Quote verbatim the span of lines that begins the listing below and closes with the line containing "random.seed(7)".
◇ ◇ ◇ ◇ ◇
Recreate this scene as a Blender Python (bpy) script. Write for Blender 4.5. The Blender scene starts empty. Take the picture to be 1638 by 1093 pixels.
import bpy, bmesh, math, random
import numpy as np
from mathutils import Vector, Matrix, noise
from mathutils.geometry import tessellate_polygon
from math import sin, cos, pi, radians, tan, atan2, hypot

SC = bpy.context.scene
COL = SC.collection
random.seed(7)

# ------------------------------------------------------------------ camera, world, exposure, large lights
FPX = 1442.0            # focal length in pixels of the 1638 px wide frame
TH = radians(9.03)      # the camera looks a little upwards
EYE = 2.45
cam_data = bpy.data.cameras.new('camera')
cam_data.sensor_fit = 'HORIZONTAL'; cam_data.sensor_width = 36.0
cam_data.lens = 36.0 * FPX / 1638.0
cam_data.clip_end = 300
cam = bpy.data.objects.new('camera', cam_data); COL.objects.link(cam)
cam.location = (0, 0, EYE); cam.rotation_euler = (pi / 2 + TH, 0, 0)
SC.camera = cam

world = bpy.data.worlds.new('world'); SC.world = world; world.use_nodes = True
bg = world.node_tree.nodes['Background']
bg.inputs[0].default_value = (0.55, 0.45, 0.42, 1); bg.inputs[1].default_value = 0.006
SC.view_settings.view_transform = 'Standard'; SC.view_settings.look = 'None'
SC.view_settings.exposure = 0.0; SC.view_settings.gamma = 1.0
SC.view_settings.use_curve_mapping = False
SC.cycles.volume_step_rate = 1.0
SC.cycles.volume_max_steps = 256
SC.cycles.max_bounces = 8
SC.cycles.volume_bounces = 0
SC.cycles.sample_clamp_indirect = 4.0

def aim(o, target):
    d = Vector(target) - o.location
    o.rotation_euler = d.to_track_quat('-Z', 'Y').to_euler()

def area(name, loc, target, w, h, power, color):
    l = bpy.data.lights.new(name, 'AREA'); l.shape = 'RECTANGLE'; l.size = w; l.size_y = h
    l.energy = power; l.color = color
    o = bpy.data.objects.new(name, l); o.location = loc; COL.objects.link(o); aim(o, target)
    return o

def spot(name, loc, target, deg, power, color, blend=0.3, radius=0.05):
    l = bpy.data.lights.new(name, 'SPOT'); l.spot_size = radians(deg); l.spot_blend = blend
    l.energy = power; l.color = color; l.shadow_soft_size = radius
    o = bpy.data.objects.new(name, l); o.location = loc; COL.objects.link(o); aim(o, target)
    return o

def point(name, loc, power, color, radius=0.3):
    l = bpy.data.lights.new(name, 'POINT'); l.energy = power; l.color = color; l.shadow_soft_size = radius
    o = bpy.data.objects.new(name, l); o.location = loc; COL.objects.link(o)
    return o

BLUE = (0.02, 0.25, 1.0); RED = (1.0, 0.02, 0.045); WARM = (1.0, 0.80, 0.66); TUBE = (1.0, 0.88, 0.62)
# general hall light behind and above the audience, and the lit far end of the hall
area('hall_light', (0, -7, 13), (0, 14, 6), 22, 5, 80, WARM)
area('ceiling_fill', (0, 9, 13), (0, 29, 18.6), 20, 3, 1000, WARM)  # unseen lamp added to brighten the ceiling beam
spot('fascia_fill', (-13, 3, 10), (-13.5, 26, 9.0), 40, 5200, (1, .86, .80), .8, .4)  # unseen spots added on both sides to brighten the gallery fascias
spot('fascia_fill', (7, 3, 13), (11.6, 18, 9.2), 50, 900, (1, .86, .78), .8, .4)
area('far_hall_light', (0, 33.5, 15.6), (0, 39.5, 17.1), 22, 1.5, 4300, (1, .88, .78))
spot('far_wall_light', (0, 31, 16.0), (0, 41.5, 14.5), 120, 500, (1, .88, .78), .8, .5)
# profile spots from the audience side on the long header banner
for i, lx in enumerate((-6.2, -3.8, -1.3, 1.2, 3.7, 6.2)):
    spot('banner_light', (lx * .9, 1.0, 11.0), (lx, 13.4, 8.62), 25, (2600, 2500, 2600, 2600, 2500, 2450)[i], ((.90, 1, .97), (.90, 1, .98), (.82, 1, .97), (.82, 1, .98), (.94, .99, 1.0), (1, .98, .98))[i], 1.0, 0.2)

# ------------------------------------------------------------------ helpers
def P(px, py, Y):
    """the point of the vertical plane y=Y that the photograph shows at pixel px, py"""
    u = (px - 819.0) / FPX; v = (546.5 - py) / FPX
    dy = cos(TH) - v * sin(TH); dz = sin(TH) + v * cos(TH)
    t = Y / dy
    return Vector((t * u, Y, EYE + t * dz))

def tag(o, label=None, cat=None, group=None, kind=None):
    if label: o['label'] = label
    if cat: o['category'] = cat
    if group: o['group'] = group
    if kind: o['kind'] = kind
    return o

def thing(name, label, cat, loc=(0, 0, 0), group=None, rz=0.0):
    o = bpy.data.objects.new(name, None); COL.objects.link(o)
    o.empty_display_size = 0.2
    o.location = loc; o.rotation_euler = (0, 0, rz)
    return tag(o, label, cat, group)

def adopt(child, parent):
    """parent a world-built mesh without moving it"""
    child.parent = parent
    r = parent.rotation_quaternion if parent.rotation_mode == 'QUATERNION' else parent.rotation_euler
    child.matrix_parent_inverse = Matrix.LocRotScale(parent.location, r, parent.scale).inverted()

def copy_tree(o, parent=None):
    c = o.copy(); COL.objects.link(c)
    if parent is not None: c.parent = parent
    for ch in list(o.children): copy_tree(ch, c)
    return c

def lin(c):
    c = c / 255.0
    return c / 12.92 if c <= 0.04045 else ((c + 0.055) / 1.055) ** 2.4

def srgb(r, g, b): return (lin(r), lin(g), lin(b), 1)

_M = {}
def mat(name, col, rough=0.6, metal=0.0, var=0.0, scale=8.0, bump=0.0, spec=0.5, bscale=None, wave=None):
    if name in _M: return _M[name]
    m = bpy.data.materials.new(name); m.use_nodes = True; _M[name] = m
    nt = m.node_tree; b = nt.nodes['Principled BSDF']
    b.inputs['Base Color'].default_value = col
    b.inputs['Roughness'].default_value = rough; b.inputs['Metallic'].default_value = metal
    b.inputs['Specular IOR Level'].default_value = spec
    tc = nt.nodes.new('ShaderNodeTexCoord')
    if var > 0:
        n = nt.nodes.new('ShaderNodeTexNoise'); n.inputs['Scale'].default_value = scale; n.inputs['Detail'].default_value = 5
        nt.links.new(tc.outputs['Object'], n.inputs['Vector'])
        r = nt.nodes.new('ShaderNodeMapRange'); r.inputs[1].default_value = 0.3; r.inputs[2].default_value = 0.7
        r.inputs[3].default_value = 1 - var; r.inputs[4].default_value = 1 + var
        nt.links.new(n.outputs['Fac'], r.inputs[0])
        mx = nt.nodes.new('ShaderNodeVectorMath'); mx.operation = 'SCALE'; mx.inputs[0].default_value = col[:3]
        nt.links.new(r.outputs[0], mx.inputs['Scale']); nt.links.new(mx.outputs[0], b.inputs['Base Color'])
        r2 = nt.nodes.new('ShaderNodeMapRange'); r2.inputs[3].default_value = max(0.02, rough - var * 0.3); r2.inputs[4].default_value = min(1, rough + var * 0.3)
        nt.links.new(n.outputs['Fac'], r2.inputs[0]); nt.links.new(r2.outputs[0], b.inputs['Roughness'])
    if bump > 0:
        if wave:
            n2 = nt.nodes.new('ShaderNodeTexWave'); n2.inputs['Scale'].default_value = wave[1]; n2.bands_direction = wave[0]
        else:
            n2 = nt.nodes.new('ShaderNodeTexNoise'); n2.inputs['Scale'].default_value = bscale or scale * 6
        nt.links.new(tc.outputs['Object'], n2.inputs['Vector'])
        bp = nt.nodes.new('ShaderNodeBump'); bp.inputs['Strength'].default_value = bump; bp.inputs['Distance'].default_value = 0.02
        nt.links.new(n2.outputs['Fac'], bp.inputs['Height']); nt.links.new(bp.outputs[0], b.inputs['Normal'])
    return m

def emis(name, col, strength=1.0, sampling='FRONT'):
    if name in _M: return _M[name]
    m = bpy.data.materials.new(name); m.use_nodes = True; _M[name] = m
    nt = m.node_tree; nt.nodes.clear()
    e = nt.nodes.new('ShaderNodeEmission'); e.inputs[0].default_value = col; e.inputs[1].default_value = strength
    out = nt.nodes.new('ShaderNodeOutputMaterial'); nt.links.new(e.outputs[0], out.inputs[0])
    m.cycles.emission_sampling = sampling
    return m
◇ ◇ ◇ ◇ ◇
» **ANSWER TO THE TASK**:
Recreate this scene as a Blender Python (bpy) script. Write for Blender 4.5. The Blender scene starts empty. Take the picture to be 1638 by 1093 pixels.
import bpy, bmesh, math, random
import numpy as np
from mathutils import Vector, Matrix, noise
from mathutils.geometry import tessellate_polygon
from math import sin, cos, pi, radians, tan, atan2, hypot

SC = bpy.context.scene
COL = SC.collection
random.seed(7)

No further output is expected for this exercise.